Family of influence behind Boris Johnson

Taking over the reins of power as London's new mayor, Boris Johnson can draw on the help, advice and support of a family whose members move easily in the worlds of politics, journalism and the law.

Father

Stanley Johnson is well-placed to offer his son advice on the art of politics. Educated at Sherborne School, Dorset, and Exeter College, Oxford, Mr Johnson, 67, is a descendant of the last interior minister of the Ottoman Empire, Ali Kemal, who was murdered by Turkish nationalists in 1922.

After working at the European Commission, Mr Johnson, right, served as a Tory MEP from 1979 to 1984, and stood as Tory parliamentary candidate for Teignbridge in Devon. He is still on the list of candidates for the party, and said yesterday that he would be happy to be considered for his son's seat of Henley when the new London mayor vacates it.

A long-standing environmental campaigner, he was awarded the Greenpeace Prize for Outstanding Services to the Environment in 1984. He writes extensively on travel and the environment.

Mother

Charlotte Wahl, an artist, brings a more radical dimension to his political heritage. Her father Sir James Fawcett was a prominent barrister and member of the European Commission for Human Rights. Her ancestry includes the early feminist and suffragette Millicent Garrett Fawcett.

In 1964, she gave birth to Boris in New York, where her husband was on study leave, and returned to England soon after to take her finals at Oxford.

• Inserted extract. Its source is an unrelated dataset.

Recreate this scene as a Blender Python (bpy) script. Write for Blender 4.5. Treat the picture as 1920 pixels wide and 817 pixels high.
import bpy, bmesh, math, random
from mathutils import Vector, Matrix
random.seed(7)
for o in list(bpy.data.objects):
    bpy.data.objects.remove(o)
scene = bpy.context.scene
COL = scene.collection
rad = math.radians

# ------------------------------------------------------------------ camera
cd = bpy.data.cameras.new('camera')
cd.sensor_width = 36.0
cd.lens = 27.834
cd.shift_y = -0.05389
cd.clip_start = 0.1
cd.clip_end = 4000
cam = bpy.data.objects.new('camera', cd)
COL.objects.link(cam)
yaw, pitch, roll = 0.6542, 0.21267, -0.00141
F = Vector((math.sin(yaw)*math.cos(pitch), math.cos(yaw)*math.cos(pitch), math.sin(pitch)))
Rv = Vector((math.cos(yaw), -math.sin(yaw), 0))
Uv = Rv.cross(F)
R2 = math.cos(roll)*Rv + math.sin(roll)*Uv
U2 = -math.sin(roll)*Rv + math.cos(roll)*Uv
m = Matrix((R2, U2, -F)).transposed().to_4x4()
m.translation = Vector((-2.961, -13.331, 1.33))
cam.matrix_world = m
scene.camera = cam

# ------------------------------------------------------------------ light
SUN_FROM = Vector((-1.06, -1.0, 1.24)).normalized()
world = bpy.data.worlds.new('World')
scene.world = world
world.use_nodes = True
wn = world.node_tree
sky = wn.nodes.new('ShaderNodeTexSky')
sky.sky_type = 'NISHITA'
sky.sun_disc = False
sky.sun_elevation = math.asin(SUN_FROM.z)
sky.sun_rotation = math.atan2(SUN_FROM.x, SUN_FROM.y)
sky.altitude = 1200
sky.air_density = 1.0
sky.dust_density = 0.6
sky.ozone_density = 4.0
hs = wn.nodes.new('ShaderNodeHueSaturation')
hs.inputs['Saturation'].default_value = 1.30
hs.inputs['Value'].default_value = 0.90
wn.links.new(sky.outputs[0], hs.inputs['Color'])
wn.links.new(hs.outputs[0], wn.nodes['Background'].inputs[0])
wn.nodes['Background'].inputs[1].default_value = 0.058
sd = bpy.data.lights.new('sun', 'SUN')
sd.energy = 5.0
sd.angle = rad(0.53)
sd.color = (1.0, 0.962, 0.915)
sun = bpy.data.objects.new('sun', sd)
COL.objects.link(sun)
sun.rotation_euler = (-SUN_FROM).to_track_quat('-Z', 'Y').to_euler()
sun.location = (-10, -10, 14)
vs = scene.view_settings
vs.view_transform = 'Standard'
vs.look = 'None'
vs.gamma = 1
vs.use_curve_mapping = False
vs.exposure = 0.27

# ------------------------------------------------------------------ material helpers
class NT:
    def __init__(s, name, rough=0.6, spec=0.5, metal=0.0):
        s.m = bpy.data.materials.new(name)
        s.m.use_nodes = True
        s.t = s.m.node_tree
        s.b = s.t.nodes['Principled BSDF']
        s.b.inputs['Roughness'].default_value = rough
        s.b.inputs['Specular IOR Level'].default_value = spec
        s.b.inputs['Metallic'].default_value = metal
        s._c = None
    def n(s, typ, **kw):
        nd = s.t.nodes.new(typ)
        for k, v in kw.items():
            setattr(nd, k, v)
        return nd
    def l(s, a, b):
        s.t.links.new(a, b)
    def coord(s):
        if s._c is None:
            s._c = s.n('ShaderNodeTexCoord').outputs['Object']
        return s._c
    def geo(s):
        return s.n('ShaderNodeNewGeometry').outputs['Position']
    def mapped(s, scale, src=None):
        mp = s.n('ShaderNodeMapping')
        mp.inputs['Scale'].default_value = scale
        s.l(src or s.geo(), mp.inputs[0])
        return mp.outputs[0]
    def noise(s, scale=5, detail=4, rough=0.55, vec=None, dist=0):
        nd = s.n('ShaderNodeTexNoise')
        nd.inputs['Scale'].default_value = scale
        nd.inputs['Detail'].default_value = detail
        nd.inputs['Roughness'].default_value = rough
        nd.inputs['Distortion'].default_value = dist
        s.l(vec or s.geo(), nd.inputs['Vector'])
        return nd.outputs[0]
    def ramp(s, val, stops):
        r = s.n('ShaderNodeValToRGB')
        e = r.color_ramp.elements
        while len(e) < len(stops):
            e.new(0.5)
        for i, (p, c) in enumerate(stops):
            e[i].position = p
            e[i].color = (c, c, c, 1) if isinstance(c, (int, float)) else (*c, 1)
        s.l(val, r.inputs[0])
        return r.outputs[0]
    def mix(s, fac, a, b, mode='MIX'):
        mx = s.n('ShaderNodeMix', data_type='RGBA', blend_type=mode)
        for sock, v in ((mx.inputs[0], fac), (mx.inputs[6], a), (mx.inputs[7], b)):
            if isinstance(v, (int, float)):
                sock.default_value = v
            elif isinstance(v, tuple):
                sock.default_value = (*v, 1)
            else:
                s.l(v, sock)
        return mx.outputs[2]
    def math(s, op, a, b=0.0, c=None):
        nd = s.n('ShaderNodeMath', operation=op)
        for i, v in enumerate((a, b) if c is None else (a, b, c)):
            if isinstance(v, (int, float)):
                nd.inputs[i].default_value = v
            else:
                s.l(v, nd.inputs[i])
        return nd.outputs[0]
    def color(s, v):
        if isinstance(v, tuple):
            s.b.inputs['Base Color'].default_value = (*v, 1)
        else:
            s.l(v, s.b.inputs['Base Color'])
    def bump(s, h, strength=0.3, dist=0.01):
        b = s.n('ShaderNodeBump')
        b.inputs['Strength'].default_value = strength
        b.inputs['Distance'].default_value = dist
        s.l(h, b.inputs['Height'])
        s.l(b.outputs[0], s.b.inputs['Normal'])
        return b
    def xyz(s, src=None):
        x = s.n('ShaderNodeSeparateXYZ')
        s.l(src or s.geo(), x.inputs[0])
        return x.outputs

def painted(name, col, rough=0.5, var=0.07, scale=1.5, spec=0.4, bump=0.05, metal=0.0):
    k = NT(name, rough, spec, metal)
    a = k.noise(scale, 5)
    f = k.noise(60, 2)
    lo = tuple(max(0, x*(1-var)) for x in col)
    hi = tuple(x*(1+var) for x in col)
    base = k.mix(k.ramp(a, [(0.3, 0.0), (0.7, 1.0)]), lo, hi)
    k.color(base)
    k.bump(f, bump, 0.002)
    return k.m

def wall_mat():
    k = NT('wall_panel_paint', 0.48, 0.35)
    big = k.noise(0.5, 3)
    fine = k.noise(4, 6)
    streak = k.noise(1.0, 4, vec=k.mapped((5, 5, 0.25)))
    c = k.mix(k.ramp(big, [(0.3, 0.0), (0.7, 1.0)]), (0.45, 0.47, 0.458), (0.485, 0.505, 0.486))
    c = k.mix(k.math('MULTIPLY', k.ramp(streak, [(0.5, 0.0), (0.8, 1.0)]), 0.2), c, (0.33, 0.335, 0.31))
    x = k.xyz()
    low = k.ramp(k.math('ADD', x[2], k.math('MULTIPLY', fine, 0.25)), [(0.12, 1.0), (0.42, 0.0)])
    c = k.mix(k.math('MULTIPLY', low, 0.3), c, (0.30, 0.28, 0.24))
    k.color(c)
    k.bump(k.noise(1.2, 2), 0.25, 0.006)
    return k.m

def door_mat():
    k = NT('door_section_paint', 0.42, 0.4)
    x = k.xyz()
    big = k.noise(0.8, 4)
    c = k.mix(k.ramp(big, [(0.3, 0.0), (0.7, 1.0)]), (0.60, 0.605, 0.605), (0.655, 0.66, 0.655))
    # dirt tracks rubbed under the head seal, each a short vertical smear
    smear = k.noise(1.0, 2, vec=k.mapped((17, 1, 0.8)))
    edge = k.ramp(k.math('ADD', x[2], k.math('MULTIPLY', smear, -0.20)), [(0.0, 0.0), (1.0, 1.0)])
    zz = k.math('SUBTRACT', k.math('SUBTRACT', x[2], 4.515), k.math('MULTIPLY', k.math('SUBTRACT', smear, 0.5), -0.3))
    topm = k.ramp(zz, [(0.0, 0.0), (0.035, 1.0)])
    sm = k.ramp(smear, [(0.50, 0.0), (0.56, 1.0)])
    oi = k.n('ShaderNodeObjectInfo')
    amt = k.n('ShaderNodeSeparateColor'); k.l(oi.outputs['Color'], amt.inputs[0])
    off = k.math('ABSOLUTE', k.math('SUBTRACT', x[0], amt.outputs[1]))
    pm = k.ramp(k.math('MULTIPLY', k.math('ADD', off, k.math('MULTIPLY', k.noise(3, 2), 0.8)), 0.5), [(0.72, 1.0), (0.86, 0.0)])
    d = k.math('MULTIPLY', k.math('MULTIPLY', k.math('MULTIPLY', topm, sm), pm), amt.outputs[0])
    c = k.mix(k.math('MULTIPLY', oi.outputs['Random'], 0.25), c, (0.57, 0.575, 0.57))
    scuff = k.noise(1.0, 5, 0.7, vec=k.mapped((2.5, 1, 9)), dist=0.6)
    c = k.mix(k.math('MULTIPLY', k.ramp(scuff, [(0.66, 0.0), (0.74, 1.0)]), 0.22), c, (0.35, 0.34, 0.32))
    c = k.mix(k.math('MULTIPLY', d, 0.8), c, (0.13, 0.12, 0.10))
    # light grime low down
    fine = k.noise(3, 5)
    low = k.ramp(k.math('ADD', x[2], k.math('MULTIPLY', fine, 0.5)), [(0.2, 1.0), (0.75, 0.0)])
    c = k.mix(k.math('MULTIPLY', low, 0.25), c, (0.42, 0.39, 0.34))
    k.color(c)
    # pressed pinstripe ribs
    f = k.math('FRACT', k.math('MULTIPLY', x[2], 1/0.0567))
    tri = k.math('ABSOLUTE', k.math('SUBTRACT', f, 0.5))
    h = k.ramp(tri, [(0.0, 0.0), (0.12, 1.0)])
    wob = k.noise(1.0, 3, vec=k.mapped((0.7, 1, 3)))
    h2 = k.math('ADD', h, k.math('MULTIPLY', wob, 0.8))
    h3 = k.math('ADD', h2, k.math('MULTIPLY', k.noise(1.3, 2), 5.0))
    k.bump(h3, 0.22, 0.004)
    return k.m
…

She divorced Stanley Johnson when Boris was 14, and moved into a maisonette above their home in Notting Hill, west London, with the children.

Wife

Marina Wheeler, his second wife, brings to the Johnson household the forensic skills of a lawyer. The daughter of the veteran BBC correspondent Sir Charles Wheeler and mother of Boris's four children Cassia, Milo, Lara and Theo, above, Marina was a childhood friend who Boris met again while both were living in Brussels and he was covering the European Commission for The Daily Telegraph. While there, she helped him pick up the pieces of his first marriage to Allegra Mostyn-Owen and they fell in love.

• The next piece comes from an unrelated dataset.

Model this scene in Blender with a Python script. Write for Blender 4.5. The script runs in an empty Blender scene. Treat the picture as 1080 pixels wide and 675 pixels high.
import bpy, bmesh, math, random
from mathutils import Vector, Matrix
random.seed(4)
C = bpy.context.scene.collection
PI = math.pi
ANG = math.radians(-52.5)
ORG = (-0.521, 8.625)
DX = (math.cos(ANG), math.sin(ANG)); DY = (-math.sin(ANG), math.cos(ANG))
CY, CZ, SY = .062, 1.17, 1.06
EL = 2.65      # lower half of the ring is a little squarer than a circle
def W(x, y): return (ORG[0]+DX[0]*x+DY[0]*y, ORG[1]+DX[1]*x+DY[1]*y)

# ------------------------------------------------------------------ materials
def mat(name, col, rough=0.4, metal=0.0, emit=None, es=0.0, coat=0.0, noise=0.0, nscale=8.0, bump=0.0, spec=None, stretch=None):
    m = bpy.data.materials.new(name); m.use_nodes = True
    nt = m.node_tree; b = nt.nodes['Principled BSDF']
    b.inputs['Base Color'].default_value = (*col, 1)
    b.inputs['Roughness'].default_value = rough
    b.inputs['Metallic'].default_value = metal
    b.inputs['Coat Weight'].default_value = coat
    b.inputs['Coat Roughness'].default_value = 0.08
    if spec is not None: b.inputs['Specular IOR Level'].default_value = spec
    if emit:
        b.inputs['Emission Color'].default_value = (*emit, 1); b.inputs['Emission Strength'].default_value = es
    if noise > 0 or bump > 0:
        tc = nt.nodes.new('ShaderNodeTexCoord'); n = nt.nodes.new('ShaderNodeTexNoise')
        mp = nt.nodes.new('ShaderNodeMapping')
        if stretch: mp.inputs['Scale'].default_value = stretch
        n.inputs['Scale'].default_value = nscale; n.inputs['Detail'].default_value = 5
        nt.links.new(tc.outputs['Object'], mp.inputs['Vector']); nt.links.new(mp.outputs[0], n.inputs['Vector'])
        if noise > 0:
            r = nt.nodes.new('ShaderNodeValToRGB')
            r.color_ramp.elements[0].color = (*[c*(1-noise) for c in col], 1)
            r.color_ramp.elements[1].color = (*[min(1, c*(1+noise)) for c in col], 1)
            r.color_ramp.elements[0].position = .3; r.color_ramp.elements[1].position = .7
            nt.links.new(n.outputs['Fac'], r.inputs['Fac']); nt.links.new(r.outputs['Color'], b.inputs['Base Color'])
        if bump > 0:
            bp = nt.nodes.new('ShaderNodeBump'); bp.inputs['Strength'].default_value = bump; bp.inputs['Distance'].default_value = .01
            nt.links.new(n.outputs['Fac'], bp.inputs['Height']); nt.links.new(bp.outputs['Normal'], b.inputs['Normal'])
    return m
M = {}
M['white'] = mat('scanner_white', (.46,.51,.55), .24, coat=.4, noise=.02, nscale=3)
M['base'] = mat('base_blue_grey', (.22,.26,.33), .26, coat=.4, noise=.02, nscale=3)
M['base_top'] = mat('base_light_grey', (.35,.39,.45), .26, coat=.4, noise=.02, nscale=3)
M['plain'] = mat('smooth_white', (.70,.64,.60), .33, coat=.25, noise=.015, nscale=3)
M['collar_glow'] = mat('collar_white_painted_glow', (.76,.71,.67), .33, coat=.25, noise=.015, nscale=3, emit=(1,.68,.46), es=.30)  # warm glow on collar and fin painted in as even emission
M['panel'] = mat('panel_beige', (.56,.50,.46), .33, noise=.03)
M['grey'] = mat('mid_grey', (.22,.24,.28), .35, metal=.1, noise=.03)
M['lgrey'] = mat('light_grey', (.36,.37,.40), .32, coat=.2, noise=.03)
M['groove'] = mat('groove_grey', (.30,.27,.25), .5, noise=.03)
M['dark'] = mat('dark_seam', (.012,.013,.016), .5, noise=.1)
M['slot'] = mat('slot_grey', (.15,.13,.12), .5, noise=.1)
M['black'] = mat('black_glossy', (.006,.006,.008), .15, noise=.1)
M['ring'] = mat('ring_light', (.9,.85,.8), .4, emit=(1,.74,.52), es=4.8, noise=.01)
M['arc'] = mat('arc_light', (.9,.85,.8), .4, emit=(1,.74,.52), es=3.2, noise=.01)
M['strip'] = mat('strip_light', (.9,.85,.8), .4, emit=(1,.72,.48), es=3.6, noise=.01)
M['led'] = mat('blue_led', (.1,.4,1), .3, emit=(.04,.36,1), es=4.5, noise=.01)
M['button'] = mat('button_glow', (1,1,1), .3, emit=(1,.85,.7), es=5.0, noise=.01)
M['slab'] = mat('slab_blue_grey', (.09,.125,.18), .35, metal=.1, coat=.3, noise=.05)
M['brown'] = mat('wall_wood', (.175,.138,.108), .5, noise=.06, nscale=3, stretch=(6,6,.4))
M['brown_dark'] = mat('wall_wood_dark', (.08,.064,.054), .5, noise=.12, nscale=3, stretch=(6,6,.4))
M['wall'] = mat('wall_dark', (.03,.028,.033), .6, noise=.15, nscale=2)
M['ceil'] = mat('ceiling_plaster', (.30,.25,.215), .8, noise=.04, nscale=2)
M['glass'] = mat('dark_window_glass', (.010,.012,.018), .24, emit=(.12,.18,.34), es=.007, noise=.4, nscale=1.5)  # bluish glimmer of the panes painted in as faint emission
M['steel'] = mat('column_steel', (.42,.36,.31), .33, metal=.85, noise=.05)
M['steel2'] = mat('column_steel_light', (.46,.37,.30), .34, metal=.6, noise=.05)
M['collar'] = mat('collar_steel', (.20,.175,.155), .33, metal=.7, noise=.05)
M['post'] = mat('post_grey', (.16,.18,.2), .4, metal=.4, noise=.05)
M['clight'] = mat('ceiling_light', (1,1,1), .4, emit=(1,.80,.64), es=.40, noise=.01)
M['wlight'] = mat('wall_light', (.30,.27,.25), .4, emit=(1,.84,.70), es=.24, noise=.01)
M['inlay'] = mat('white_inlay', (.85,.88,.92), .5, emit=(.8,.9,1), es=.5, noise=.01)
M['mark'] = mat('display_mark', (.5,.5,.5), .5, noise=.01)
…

A barrister who specialises in discrimination claims and mental health cases, she forgave Boris after he had an affair with the writer Petronella Wyatt during his stint as the editor of The Spectator.

Sister

The new mayor's family policies might well be influenced by his sister Rachel Johnson, whose novel The Mummy Diaries cast a wry look over motherhood in the capital. The 42-year-old Oxford-educated novelist, right, has a column for The Sunday Times and has also written for The Daily Telegraph, Evening Standard and Hello! magazine.

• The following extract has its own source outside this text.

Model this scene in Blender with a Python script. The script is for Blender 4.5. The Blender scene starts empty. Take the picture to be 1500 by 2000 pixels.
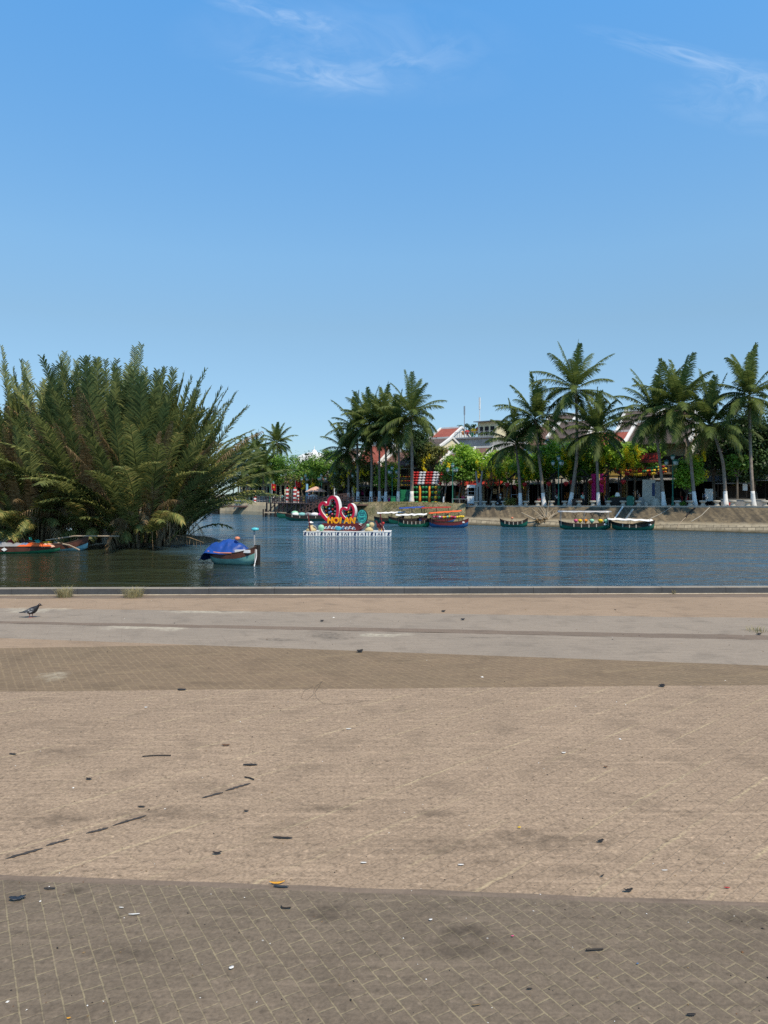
import bpy, math, random
from mathutils import Vector, Matrix, noise
C = bpy.context.scene.collection
PI = math.pi
# ---------------------------------------------------------------- photograph geometry -> metres
F, H, EYE, WZ = 1400.0, 965.0, 1.8, -2.3
def P(px, py, D): return Vector(((px-750)/F*D, D, EYE-(py-H)/F*D))
def G(px, py, z=0.0): return P(px, py, (EYE-z)*F/(py-H))
def XY(px, D, z): return Vector(((px-750)/F*D, D, z))
def zat(py, D): return EYE-(py-H)/F*D
WL = [(-900,979),(-400,983),(0,990),(300,999),(440,1003),(560,1008),(640,1012),(700,1017),(900,1025),(1200,1033),(1500,1042),(1700,1048),(2200,1065),(2800,1100)]
def lerp(tab, x):
    if x <= tab[0][0]: return tab[0][1]
    for (a, b), (c, d) in zip(tab, tab[1:]):
        if x <= c: return b+(d-b)*(x-a)/(c-a)
    return tab[-1][1]
def Dw(px): return (EYE-WZ)*F/(lerp(WL, px)-H)
def Dq(px): return Dw(px)+3.4
def gs(x): return 0.15+0.29*min(1, max(0, (x-10)/30))      # height of the far street
def SP(px, off):                                            # a spot on the far street, off metres behind the quay edge
    D = Dq(px)+off; p = XY(px, D, 0); p.z = gs(p.x); return p
TQ = Vector((-0.814, 0.581, 0)); NQ = Vector((0.581, 0.814, 0)); AQ = XY(1500, Dw(1500), 0)
def Q(s, b):
    p = AQ+TQ*s+NQ*(3+b); p.z = gs(p.x); return p
def s_for(px, b):
    lo, hi = -30.0, 120.0
    for _ in range(40):
        m = (lo+hi)/2; p = Q(m, b)
        if 750+F*p.x/p.y > px: lo = m
        else: hi = m
    return lo
# ---------------------------------------------------------------- mesh builder
class MB:
    def __init__(s): s.v = []; s.f = []; s.mi = []; s.cur = 0
    def m(s, i): s.cur = i; return s
    def add(s, vs, fs):
        o = len(s.v); s.v += [tuple(q) for q in vs]
        s.f += [tuple(i+o for i in f) for f in fs]; s.mi += [s.cur]*len(fs)
    def box(s, c, d, rz=0.0, taper=1.0):
        cx, cy, cz = c; x, y, z = d[0]/2, d[1]/2, d[2]/2; cs, sn = math.cos(rz), math.sin(rz); vs = []
        for zz, t in ((-z, 1), (z, taper)):
            for a, b in ((-x, -y), (x, -y), (x, y), (-x, y)):
                vs.append((cx+(a*cs-b*sn)*t, cy+(a*sn+b*cs)*t, cz+zz))
        s.add(vs, [(3,2,1,0),(4,5,6,7),(0,1,5,4),(1,2,6,5),(2,3,7,6),(3,0,4,7)])
        return s
    def beam(s, a, b, w, h=None):
        a, b = Vector(a), Vector(b); h = h or w; d = (b-a).normalized()
        u = d.cross(Vector((0,0,1))); u = Vector((1,0,0)) if u.length < 1e-4 else u.normalized(); n = u.cross(d)
        vs = [p+u*(i*w/2)+n*(j*h/2) for p in (a, b) for i, j in ((-1,-1),(1,-1),(1,1),(-1,1))]
        s.add(vs, [(0,1,2,3),(7,6,5,4),(4,5,1,0),(5,6,2,1),(6,7,3,2),(7,4,0,3)])
        return s
    def tube(s, pts, r, n=6):
        pts = [Vector(p) for p in pts]; k = len(pts)
        rr = r if isinstance(r, (list, tuple)) else [r]*k
        vs = []; fs = []; u = None
        for i, p in enumerate(pts):
            d = (pts[min(i+1, k-1)]-pts[max(i-1, 0)]).normalized()
            if u is None:
                u = d.cross(Vector((0.3,0.2,1))); u = u.normalized() if u.length > 1e-3 else Vector((1,0,0))
            u = (u-d*u.dot(d)); u = u.normalized() if u.length > 1e-4 else Vector((1,0,0)); w = d.cross(u)
            for j in range(n):
                a = 2*PI*j/n; vs.append(p+(u*math.cos(a)+w*math.sin(a))*rr[i])
        for i in range(k-1):
            for j in range(n):
                a, b = i*n+j, i*n+(j+1) % n; fs.append((a, b, b+n, a+n))
        fs.append(tuple(range(n))[::-1]); fs.append(tuple(range((k-1)*n, k*n)))
        s.add(vs, fs); return s
    def lathe(s, prof, o=(0,0,0), n=12, sx=1.0, sy=1.0):
        o = Vector(o); vs = []; fs = []
        for r, z in prof:
            for j in range(n):
                a = 2*PI*j/n; vs.append(o+Vector((r*math.cos(a)*sx, r*math.sin(a)*sy, z)))
        for i in range(len(prof)-1):
            for j in range(n):
                a, b = i*n+j, i*n+(j+1) % n; fs.append((a, b, b+n, a+n))
        fs.append(tuple(range(n))[::-1]); fs.append(tuple(range((len(prof)-1)*n, len(prof)*n)))
        s.add(vs, fs); return s
    def ball(s, o, r, n=10, k=7, sq=(1,1,1)):
        prof = [(max(1e-3, math.sin(PI*i/k))*r*sq[0], -math.cos(PI*i/k)*r*sq[2]) for i in range(k+1)]
        return s.lathe(prof, o, n, 1, sq[1]/sq[0])
    def prism(s, poly, o, ux, uy, dep):
        o, ux, uy, dep = Vector(o), Vector(ux), Vector(uy), Vector(dep); k = len(poly)
        vs = [o+ux*a+uy*b for a, b in poly]; vs += [p+dep for p in vs]
        fs = [tuple(range(k)), tuple(range(k, 2*k))[::-1]]+[(i, i+k, (i+1) % k+k, (i+1) % k) for i in range(k)]
        s.add(vs, fs); return s
    def build(s, name, mats, parent=None, smooth=False, loc=None, rz=0.0):
        me = bpy.data.meshes.new(name); me.from_pydata(s.v, [], s.f)
        mats = mats if isinstance(mats, (list, tuple)) else [mats]
        for q in mats: me.materials.append(M[q])
        if len(mats) > 1: me.polygons.foreach_set('material_index', s.mi)
        if smooth: me.polygons.foreach_set('use_smooth', [True]*len(s.f))
        me.update()
        o = bpy.data.objects.new(name, me); C.objects.link(o)
        if parent: o.parent = parent
        if loc is not None: o.location = loc
        o.rotation_euler.z = rz
        return o
def tag(o, label=None, cat=None, group=None, kind=None):
    for k, q in (('label', label), ('category', cat), ('group', group), ('kind', kind)):
        if q: o[k] = q
    if label and not 4 <= len(label.split()) <= 16: print('LABEL WORDS', len(label.split()), label)
    return o
def thing(name, label, cat, loc=(0,0,0), rz=0.0, group=None):
    o = bpy.data.objects.new(name, None); C.objects.link(o); o.empty_display_size = .2
    o.location = loc; o.rotation_euler = (0, 0, rz); return tag(o, label, cat, group)
def struct(o): o['kind'] = 'structure'; return o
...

Her husband is Ivo Dawnay, journalist and communications director of the National Trust.

Brother

Should Boris Johnson need guidance on City Hall's relationship with London's business leaders, he could seek the advice of his brother Jo Johnson, who was recently appointed the editor of the Financial Times's Lex column following a stint as the newspaper's south-east Asia bureau chief.

He is married to the award-winning journalist Amelia Gentleman, New Delhi correspondent of The Observer.